What is the best way to solve the following optimization problem without blinding guessing values for $x,y$?
$$\begin{array}{ll} \text{maximize} & xy+(38-x)(32-y)\\ \text{subject to} & 1 \leq x, y \leq 37\\ & x, y \in \mathbb Z\end{array}$$
Usually I would try completing the square or using the AM-GM inequality, but both methods don't seem to work here. Help would be greatly appreciated. The question should be answered without using calculus.
On
I don't know of any methods beyond calculus to find the maximum of a function, but we can use calculas to show that this function doesn'thave a maximum:
First we need to calculate the partial derviatives of $$f(x,y)=xy+(38−x)(32−y)$$ which are:
\begin{align}\frac{\partial f}{\partial x}&=2(y-16)\\ \frac{\partial f}{\partial y} &=2(x-19)\end{align}
We find any stationary points by solving \begin{align}\frac{\partial f}{\partial x}&=0\\ 2(y-16)&=0\\ y&=16\\ \frac{\partial f}{\partial y} &=0\\ 2(x-19)&=0\\ x&=19\end{align}
So we can say that this function has one stationary point at $(19,16)$.
Now we need to classify this stationary point. To do this, we need to calculate the second derivatives of the function, which are:
\begin{align}\frac{\partial^2 f}{\partial x^2}&=\frac{\partial }{\partial x}(2(y-16))=0\\ \frac{\partial^2 f}{\partial y^2}&=\frac{\partial}{\partial y}(2(x-19))=0\\ \frac{\partial^2f}{\partial y\partial x}&=\frac{\partial }{\partial y}(2(y-16))=2\end{align}
Points are classified by first calculating
\begin{align}M=\frac{\partial^2 f}{\partial x^2}\times \frac{\partial^2 f}{\partial y^2} - \left(\frac{\partial^2f}{\partial y\partial x}\right)^2\end{align}
Then, if $M<0$ at $(a,b)$, then $(a,b)$ is a saddle point and if $M>0$ then $(a,b)$ is either a maximum or a minimum.

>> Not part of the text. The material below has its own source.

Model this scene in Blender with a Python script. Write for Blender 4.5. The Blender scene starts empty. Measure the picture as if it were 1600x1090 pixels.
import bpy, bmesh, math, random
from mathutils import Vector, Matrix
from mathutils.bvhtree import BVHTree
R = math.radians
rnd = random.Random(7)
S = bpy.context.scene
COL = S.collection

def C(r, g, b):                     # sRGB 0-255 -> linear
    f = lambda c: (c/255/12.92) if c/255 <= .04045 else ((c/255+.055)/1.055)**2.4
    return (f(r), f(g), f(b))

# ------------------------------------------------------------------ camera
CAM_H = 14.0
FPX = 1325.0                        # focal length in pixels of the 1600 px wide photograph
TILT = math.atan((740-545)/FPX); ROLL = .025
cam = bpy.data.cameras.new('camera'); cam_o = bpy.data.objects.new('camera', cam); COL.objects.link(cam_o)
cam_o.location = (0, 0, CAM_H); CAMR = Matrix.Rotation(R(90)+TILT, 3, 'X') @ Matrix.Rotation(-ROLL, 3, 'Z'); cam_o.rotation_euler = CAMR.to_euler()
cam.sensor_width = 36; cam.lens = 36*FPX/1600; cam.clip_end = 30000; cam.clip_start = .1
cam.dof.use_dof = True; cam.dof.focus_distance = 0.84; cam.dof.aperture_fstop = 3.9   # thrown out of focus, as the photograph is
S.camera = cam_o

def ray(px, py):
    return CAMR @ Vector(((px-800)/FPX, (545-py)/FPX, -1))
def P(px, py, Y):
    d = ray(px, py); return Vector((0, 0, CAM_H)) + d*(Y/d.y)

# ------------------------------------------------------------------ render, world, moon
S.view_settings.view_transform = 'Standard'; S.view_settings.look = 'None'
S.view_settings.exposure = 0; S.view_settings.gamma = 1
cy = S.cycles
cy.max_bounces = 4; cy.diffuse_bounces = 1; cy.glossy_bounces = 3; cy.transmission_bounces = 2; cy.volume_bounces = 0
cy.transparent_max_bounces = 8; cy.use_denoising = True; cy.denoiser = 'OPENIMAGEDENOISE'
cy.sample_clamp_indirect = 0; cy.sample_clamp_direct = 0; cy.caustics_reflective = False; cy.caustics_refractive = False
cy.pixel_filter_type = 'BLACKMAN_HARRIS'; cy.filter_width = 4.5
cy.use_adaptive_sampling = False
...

We have \begin{align}M&=\frac{\partial^2 f}{\partial x^2}\times \frac{\partial^2 f}{\partial y^2} - \left(\frac{\partial^2f}{\partial y\partial x}\right)^2\\ &=0\times 0-2^2\\ &=-4\end{align}
and therefore we can conclude that $(19,16)$ is a saddle point. As there was only one stationary point found, then we can conclude that this function does not have a maximum value. We can also see this if we plot the function.
Let us first relax the integrality constraints and optimize over the reals.
Note that the only 2nd order term in the objective function
$$f (x, y) := x y + (38-x)(32-y)$$
is the bilinear term $2 x y$. Hence, function $f$ is indefinite and, thus, the maximum should be attained at the boundary of the feasible region $[1,37] \times [1,37]$. Do note that the gradient of $f$ does vanish at $(x,y) = (19,16)$, which is in the interior of the feasible region $[1,37] \times [1,37]$, but that is a saddle point, not a maximum.
Evaluating $f$ on the line segment $\{ (x,1) \mid x \in [1,37] \}$, we obtain an affine function
$$f (x,1) = -30 x + 38 \cdot 31$$
Evaluating $f$ on the other $3$ line segments that form the boundary of $[1,37] \times [1,37]$, we also obtain affine functions. We then conclude that the maximum is attained at one of the $4$ vertices.
$$f (1,1) = 1148 \qquad\qquad f (1,37) = -148 \qquad\qquad f (37,1) = 68 \qquad\qquad \color{blue}{f (37,37) = 1364}$$
Thus, the maximum is $1364$, which is attained at $(x,y) = (37,37)$. Since this is a pair of integers, this is the solution over the integers, too.